Recycling. My kids have luckily picked this obsession up so I'm not completely on my own this time. I recycle every single thing that I can. I even go through my parent's garbage and bring things home that they can't recycle. I go to specific stores to buy products that are packaged in recyclable material versus materials like styrofoam that I can't recycle here. I buy meats that are at the meat counter and insist that they are put into the freezer paper. I try not to use plastic baggies, but if I have to use them for cold lunches, I make my kids bring them home so that they can be recycled. I am down to about one garbage bag of trash every 4 weeks, my goal is 5.

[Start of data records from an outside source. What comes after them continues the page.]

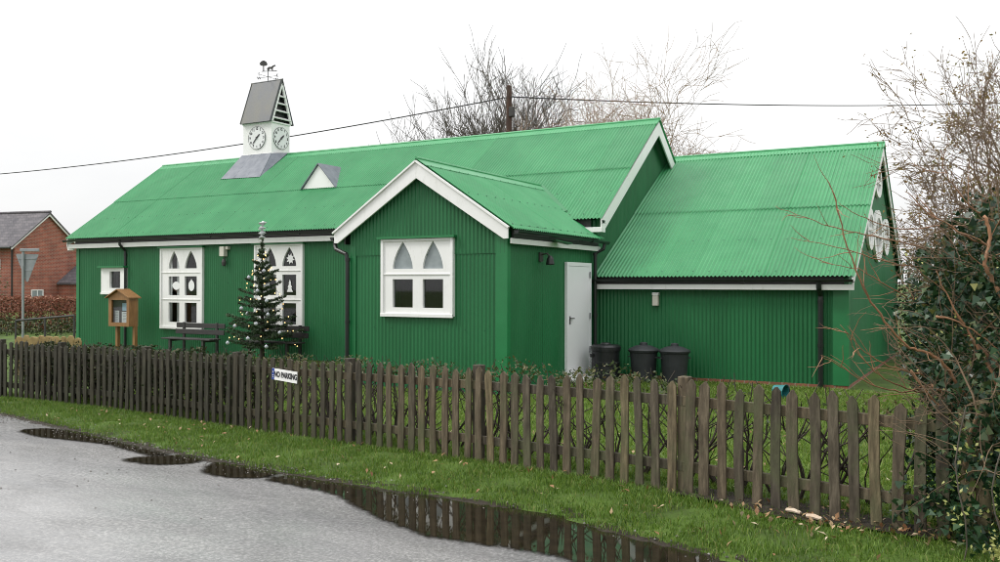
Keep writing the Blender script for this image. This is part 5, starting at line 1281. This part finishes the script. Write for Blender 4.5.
mb = MB(); mb.tube([(.1,-gw-.4,ez-.3),(-LN,-gw-.4,ez-.3)],.07,8); mb.tube([(-.1,-gw-.1,ez-.35),(-.1,-gw-.08,0)],.05,8); hb(mb, 'gutter', M['black'])
def hwin(mbf, x, y, z, w, h, side):
    f = (lambda u, v, q: (.0+q, y+u, z+v)) if side == 'g' else (lambda u, v, q: (x+u, -gw-q, z+v))
    m = plate(rect(-w/2,w/2,0,h), [rect(-w/2+.07,-.03,.07,h-.07),rect(.03,w/2-.07,.07,h-.07)], f, .0, .05); wn = hb(m, 'window', M['white'])
    m = MB(); m.prism(rect(-w/2+.05,w/2-.05,.05,h-.05), f, .005, .015); _hb(m, 'pane', M['greyish'], wn)
hwin(None, -1.6, 0, 2.6, .9, .7, 'f'); hwin(None, 0, -.9, .7, 1.0, .62, 'g')
# lean-to with its own mono-pitch roof on the gable's right side
mb = MB(); mb.prism([(.9,-.3),(gw,-.3),(gw,3.1),(.9,1.75)], lambda u, v, w: (w, u, v), .02, 1.8); hb(mb, 'lean_to', M['housebrick'])
mb = MB(); mb.prism([(.75,1.66),(gw+.1,3.16),(gw+.1,3.26),(.75,1.78)], lambda u, v, w: (w, u, v), .02, 1.95); hb(mb, 'lean_to_roof', M['slate'])
mb = MB(); mb.tube([(-9.2,0,rz2),(-9.2,0,rz2+2.0)],.02,6); mb.tube([(-9.2,-.5,rz2+1.9),(-9.2,.5,rz2+1.9)],.012,5)
for k in range(5): mb.tube([(-9.4,-.4+k*.2,rz2+1.9),(-9.0,-.4+k*.2,rz2+1.9)],.01,5)
hb(mb, 'aerial', M['galv'])
# climbing shrub by the house
cs = RNG.normal(size=(900,3))*np.array([.7,.5,.7])+np.array([-56.9+1.0,32.6,1.3]); v, f = leaf_arrays(cs,.16,'leaf')
cb = thing('climbing_shrub', 'green shrub against the left corner of the brick house', 'shrub', (-55.9,32.6,0)); np_obj('foliage', v, f, M['hedgeleaf'], cb)
mb = MB(); [mb.tube([(-55.9,32.6,-.2),(-55.9+random.gauss(0,.3),32.6+random.gauss(0,.2),1.0),(-55.9+random.gauss(0,.5),32.6+random.gauss(0,.3),1.8)],[.05,.03,.01],5,False) for k in range(6)]; mb.build('stems', M['darkstem'], cb, fixn=False)
# white stone at the left end of the fence
mb = MB(); mb.lathe([(.10,0),(.11,.10),(.10,.19),(.06,.24),(.001,.25)],(-13.25,7.75,-.12),10); tag(mb.build('marker_stone', M['stonewhite'], None), 'white painted marker stone at the left end of the picket fence', 'stone')

# ------------------------------------------------------------------ telegraph pole and cables
tp = thing('telegraph_pole', 'brown wooden telegraph pole rising behind the hall roof', 'pole', (-20.17,36.79,-.2))
mb = MB(); mb.tube([(-20.17,36.79,-.2),(-20.17,36.79,11.15)],[.17,.125],12); mb.tube([(-20.17,36.79,11.15),(-20.17,36.79,11.22)],[.13,.05],12); mb.build('shaft', M['polewood'], tp)
mb = MB(); mb.box((-19.98,36.72,9.9),(.22,.25,.45)); mb.build('terminal_box', M['iron'], tp, bevel=.02)
mb = MB()
for s in (-1,1): mb.tube([(-20.17+s*.12,36.7,10.6),(-20.17+s*.3,36.66,10.62)],.03,8)
mb.build('insulator', M['iron'], tp)
def cable(a, b, sag, label):
    a, b = Vector(a), Vector(b); mb = MB(); mb.tube([a.lerp(b,i/40)-Vector((0,0,sag*4*(i/40)*(1-i/40))) for i in range(41)],.030,5); tag(mb.build('overhead_cable', M['cable'], None), label, 'cable', 'overhead cables')
cable((-20.42,36.65,10.6),(-66.0,35.0,9.2),.55,'overhead cable sagging left from the telegraph pole')
cable((-19.9,36.7,10.6),(2.5,72.0,14.6),.35,'overhead cable running right from the telegraph pole')
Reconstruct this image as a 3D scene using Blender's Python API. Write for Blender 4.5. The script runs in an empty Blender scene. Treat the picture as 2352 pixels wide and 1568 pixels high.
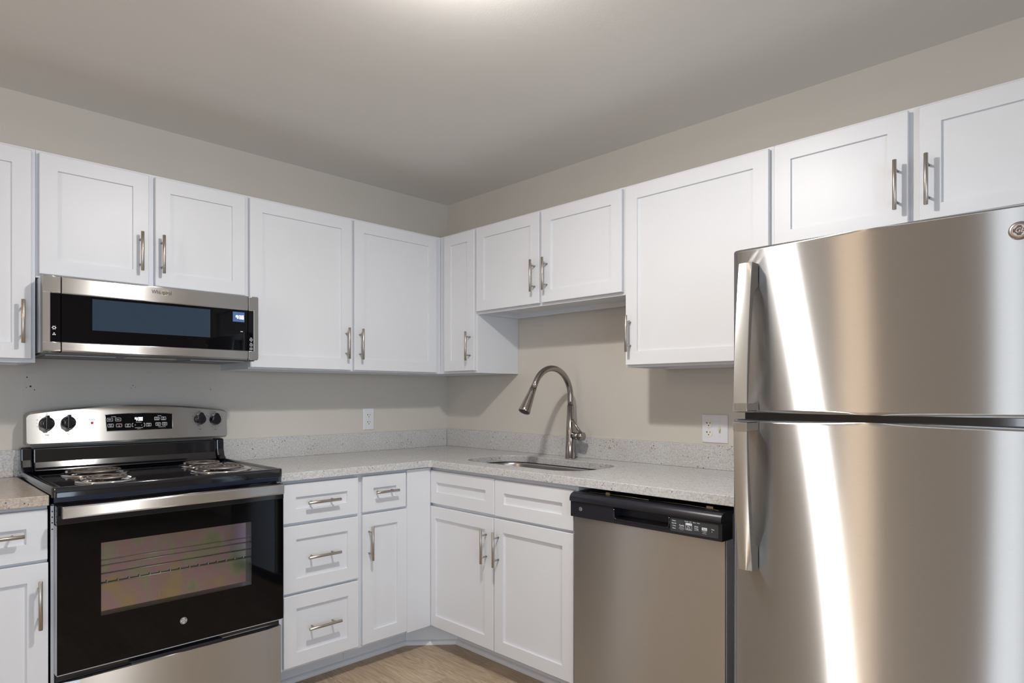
import bpy, bmesh, math
from mathutils import Vector, Matrix

# ------------------------------------------------------------------ camera, world, lights, exposure
IN = 0.0254
sc = bpy.context.scene
COL = sc.collection


def wv(x, y, z):
    return Vector((x * IN, y * IN, z * IN))


cam_d = bpy.data.cameras.new('camera')
cam = bpy.data.objects.new('camera', cam_d)
COL.objects.link(cam)
sc.camera = cam
cam.location = wv(-100.61, -120.39, 48.53)
cam.rotation_euler = (math.radians(90), 0, math.radians(45.92 - 90))
cam_d.sensor_width = 36
cam_d.lens = 1474.71 / 2352 * 36
cam_d.shift_x = (1176 - 1135.96) / 2352
cam_d.shift_y = (904.22 - 784) / 2352
cam_d.clip_start = 0.02

sc.view_settings.view_transform = 'Standard'
sc.view_settings.look = 'None'
sc.view_settings.gamma = 1
sc.view_settings.use_curve_mapping = False
sc.view_settings.exposure = 0.22
sc.cycles.max_bounces = 12
sc.cycles.diffuse_bounces = 8
sc.cycles.glossy_bounces = 6
sc.cycles.transparent_max_bounces = 8
sc.cycles.sample_clamp_indirect = 6.0
sc.cycles.use_denoising = True
sc.cycles.caustics_reflective = False
sc.cycles.caustics_refractive = False

world = bpy.data.worlds.new('daylight')
sc.world = world
world.use_nodes = True
world.node_tree.nodes['Background'].inputs[0].default_value = (0.62, 0.75, 1.0, 1)
world.node_tree.nodes['Background'].inputs[1].default_value = 1.0


def lamp(name, kind, loc, energy, color, radius=None, size=None, aim=None):
    d = bpy.data.lights.new(name, kind)
    d.energy = energy
    d.color = color
    if radius is not None:
        d.shadow_soft_size = radius * IN
    if size:
        d.shape = 'RECTANGLE'
        d.size, d.size_y = size[0] * IN, size[1] * IN
    o = bpy.data.objects.new(name, d)
    COL.objects.link(o)
    o.location = wv(*loc)
    if aim:
        o.rotation_euler = (Vector(aim)).to_track_quat('-Z', 'Y').to_euler()
    return o


k_ = lamp('kitchen_lamp_downlight', 'AREA', (-60, -74, 91.2), 19, (1.0, 0.965, 0.92), size=(4, 4), aim=(0, 0, -1))
k_.data.shape = 'DISK'
lamp('kitchen_lamp_glow', 'POINT', (-60, -74, 89.5), 11, (1.0, 0.965, 0.92), radius=1.6)
lamp('dining_lamp_light', 'POINT', (-160, -58, 84), 18, (1.0, 0.72, 0.48), radius=5.5)
lamp('window_daylight', 'AREA', (-128, -213.5, 46), 50, (0.70, 0.84, 1.0), size=(96, 68), aim=(0, 1, 0))
lamp('patio_daylight', 'AREA', (-214.5, -94, 42), 10, (0.90, 0.95, 1.0), size=(10, 76), aim=(1, 0, 0))

H = 94.4


# ------------------------------------------------------------------ materials
def mat(name, color=(.8, .8, .8), rough=.5, metal=0.0, spec=.5, coat=0.0, emis=None, estr=0.0):
    m = bpy.data.materials.new(name)
    m.use_nodes = True
    b = m.node_tree.nodes['Principled BSDF']
    b.inputs['Base Color'].default_value = (*color, 1)
    b.inputs['Roughness'].default_value = rough
    b.inputs['Metallic'].default_value = metal
    b.inputs['Specular IOR Level'].default_value = spec
    b.inputs['Coat Weight'].default_value = coat
    if emis:
        b.inputs['Emission Color'].default_value = (*emis, 1)
        b.inputs['Emission Strength'].default_value = estr
    return m


def N(m, t, **kw):
    n = m.node_tree.nodes.new(t)
    for k, v in kw.items():
        setattr(n, k, v)
    return n


def lk(m, a, b):
    m.node_tree.links.new(a, b)


def coords(m, scale=(1, 1, 1), rot=(0, 0, 0)):
    g = N(m, 'ShaderNodeNewGeometry')
    mp = N(m, 'ShaderNodeMapping')
    mp.inputs['Scale'].default_value = scale
    mp.inputs['Rotation'].default_value = rot
    lk(m, g.outputs['Position'], mp.inputs['Vector'])
    return mp.outputs['Vector']


def noise(m, vec, scale, detail=3, rough=.5, dist=0):
    n = N(m, 'ShaderNodeTexNoise')
    n.inputs['Scale'].default_value = scale
    n.inputs['Detail'].default_value = detail
    n.inputs['Roughness'].default_value = rough
    n.inputs['Distortion'].default_value = dist
    lk(m, vec, n.inputs['Vector'])
    return n


def ramp(m, fac, stops):
    r = N(m, 'ShaderNodeValToRGB')
    els = r.color_ramp.elements
    while len(els) < len(stops):
        els.new(.5)
    for e, (p, c) in zip(els, stops):
        e.position = p
        e.color = (*c, 1) if len(c) == 3 else c
    lk(m, fac, r.inputs['Fac'])
    return r.outputs['Color']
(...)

Here's an example of what keeps me up at night. Worrying about transferring my videos of the kids onto DVD before the tapes disintegrate, wondering about what happened to the picture of D after his first haircut - it's been lost for 2 years, and figuring out new ways to reduce my trash output. Add that to actually falling asleep and then having nightmares about missing great deals at garage sales and I'm as close to an insomniac as you can get folks.

Tuesday, May 12, 2009

So Amazing, It's Lickable

I'm working very hard to get some decent curb appeal going on over here. Things are shaping up and I'm going to share my current love with you. Right now, I'm in love with Rust-Oleum Universal spray paint. Universal because it works on everything, Readers. Ev. Ree. Thing. How can you not love that? So, I took my sun bleached, trashed, vinyl pots and turned them into beautiful, expensive-looking, showpieces with some Universal Hammered Brown. I'll get some pictures posted soon, get ready to be impressed. Now it's on to my boring plastic outdoor chairs, I think Universal Crimson Red sounds like a winner. Oh Universal....where have you been all my life?

Monday, May 11, 2009

Happy Birthday Baby Girl


Well, it was a very busy week and this week doesn't look like it's going to get any better. It was AJ's birthday last week. My little charming, chubby, sumo wrestler, baby turned into a 5 foot tall, skinny, ass-kickin' karate master, 11 year old. All of a sudden. Really, it feels like it was practically overnight. Her birthday usually tends to draw out over a matter of days, not just a day. She has to have her special day with us on her birthday, then she has to have a special day with her best friend where I take them to the mall. Then she has to have a special day with her grandparents (and, or my sister & family depending on if they've left the state or not). She didn't get to have the exact meal she wanted on the grandparents party day because we had to switch our plans a little bit, so we'll be finishing that up on a whole other day. She really knows how to drag out a birthday, Readers. It's a talent. All I know is that I'll be telling everyone I meet that she's 9. That's a much more acceptable age for the oldest child of a 29 year old after all. Just because she's a year older, I don't think that means I have to be too. I'm quite comfortable where I have been for the last 6 years.

Tuesday, May 5, 2009

This Time I Just Forgot About You, Readers

Where have I been? Well Readers, I've been busting my ass on my house. The spring cleaning bug hit me a little late this year, but now it's full on cleaning frenzy around this house. Out with the old, in with the new. Get rid of the dirt and dust, bring on the sparkle and bling. The only problem seems to be that as the cobwebs get cleared from my house, they gather in my head. I had all these things that I was going to write and I can't remember a single one. Little anecdotes and stories from recent days, completely wiped out of my memory. I always was afraid of being one of those scattered people that you can't even hold a full conversation with because they're holding two conversations (one with you, one with themselves), eating a snack, and writing out their will. Despite my best efforts to hold that craziness at bay, I think it's happening. I feel myself starting to and wanting to ramble in this post even. It takes all my effort to keep my brain steady and to even just sit still long enough to get it done. I don't sit still during the day until I've completely worn myself out. I'm sure I'm suffering late onset ADHD. And some stress induced amnesia, that's a real condition....right?